■ PROVIDED MATERIAL ■
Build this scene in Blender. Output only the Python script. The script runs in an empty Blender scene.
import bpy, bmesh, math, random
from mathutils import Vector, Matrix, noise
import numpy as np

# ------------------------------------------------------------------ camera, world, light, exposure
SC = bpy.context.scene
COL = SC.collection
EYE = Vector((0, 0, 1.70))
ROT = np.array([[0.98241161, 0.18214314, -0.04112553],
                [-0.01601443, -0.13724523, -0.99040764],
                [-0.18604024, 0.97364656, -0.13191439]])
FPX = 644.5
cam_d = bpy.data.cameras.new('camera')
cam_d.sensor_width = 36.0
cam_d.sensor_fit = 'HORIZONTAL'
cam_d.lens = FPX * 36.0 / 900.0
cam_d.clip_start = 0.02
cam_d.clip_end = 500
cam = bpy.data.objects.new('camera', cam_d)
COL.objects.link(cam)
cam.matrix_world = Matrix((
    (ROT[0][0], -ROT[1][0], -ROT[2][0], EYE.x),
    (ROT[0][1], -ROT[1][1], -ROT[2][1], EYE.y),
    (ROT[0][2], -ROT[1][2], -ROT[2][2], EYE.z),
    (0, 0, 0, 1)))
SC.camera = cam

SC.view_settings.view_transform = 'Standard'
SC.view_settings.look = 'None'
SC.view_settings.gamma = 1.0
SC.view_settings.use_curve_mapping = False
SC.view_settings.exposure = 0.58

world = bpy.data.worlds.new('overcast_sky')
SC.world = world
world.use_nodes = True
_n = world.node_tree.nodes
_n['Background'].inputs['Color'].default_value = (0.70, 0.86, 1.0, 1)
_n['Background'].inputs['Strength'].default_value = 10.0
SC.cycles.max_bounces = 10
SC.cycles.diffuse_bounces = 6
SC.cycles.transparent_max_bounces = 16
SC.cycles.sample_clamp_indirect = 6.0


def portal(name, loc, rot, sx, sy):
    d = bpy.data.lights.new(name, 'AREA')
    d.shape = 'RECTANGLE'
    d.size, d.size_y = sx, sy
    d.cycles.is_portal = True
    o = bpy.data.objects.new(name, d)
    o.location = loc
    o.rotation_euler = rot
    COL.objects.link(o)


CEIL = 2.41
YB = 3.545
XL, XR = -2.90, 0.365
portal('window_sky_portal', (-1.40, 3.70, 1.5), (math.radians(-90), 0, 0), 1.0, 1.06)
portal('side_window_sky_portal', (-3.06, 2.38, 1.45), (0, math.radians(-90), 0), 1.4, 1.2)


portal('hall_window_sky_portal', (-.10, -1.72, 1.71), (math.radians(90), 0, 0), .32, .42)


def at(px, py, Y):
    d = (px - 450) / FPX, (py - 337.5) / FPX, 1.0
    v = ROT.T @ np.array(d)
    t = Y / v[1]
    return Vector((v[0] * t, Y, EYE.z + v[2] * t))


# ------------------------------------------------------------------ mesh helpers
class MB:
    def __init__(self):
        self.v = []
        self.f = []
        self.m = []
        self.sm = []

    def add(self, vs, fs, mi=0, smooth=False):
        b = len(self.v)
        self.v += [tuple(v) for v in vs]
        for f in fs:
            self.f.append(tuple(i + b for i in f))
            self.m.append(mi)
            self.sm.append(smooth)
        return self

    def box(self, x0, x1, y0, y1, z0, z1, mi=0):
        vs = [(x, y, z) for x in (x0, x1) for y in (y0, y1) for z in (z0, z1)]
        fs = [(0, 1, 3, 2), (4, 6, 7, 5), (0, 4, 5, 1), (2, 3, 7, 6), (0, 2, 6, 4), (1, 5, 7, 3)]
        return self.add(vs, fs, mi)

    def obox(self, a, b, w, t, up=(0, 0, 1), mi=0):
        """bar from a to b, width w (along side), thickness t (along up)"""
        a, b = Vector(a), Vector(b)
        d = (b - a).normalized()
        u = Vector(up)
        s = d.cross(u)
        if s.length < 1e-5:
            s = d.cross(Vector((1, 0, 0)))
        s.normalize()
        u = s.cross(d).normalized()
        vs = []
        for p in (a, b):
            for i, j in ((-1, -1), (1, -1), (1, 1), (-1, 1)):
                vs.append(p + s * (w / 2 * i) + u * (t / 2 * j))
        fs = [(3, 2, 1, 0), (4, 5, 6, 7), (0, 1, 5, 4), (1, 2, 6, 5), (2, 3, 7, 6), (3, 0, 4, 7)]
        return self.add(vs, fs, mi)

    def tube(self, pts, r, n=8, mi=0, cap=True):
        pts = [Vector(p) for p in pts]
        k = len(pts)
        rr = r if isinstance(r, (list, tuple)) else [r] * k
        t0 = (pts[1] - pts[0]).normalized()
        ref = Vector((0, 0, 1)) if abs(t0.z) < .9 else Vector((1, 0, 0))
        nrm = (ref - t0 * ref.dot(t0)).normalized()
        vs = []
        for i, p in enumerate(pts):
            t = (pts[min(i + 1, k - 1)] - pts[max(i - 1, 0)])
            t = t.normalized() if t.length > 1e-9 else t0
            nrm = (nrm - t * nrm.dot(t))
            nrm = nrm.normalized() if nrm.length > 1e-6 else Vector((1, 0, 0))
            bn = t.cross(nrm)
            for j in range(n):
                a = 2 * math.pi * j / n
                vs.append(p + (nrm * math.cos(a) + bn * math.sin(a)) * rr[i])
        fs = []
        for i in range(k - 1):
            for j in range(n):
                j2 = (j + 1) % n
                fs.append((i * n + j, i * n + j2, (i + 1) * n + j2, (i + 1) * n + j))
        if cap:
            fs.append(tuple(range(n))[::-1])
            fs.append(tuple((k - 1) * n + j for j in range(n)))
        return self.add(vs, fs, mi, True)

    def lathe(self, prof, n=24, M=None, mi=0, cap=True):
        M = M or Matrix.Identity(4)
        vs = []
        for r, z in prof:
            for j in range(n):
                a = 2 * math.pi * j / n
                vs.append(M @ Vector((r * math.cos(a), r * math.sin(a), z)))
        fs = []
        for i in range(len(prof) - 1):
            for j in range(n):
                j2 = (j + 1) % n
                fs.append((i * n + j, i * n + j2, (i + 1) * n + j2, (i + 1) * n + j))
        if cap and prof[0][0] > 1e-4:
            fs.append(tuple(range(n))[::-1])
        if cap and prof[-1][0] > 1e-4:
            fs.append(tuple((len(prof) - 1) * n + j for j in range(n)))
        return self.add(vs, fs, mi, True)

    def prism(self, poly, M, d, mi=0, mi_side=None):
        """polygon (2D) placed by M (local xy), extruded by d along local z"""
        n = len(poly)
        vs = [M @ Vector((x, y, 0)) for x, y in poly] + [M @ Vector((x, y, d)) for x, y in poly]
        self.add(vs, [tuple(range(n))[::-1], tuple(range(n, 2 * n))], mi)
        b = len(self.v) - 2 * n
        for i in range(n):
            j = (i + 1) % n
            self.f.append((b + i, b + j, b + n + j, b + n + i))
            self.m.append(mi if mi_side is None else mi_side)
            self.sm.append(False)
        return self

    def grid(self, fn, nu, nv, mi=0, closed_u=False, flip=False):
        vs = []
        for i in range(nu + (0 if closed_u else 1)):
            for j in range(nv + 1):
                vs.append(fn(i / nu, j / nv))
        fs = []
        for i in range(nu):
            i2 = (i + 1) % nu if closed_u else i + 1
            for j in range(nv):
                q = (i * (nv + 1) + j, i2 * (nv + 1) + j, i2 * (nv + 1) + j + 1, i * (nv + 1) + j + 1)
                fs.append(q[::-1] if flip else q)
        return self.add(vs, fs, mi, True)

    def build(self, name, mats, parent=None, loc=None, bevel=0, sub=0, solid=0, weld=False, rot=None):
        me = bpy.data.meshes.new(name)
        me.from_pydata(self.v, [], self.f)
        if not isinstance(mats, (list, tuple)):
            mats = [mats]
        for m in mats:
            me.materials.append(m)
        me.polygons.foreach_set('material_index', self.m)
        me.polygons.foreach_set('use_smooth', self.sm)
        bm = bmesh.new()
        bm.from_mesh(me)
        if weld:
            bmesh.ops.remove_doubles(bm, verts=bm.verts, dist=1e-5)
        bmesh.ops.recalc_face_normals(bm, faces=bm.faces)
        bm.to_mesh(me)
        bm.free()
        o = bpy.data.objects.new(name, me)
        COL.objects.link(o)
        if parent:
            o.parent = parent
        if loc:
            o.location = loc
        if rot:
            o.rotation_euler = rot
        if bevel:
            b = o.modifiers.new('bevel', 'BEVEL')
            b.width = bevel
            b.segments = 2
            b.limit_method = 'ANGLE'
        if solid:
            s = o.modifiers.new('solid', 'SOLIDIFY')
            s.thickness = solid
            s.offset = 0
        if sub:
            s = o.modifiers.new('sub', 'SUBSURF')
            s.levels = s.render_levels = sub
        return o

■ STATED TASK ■
Of the lines above, how many include the word "scene"? Reply with the number only.

■ WRITTEN RESPONSE ■
2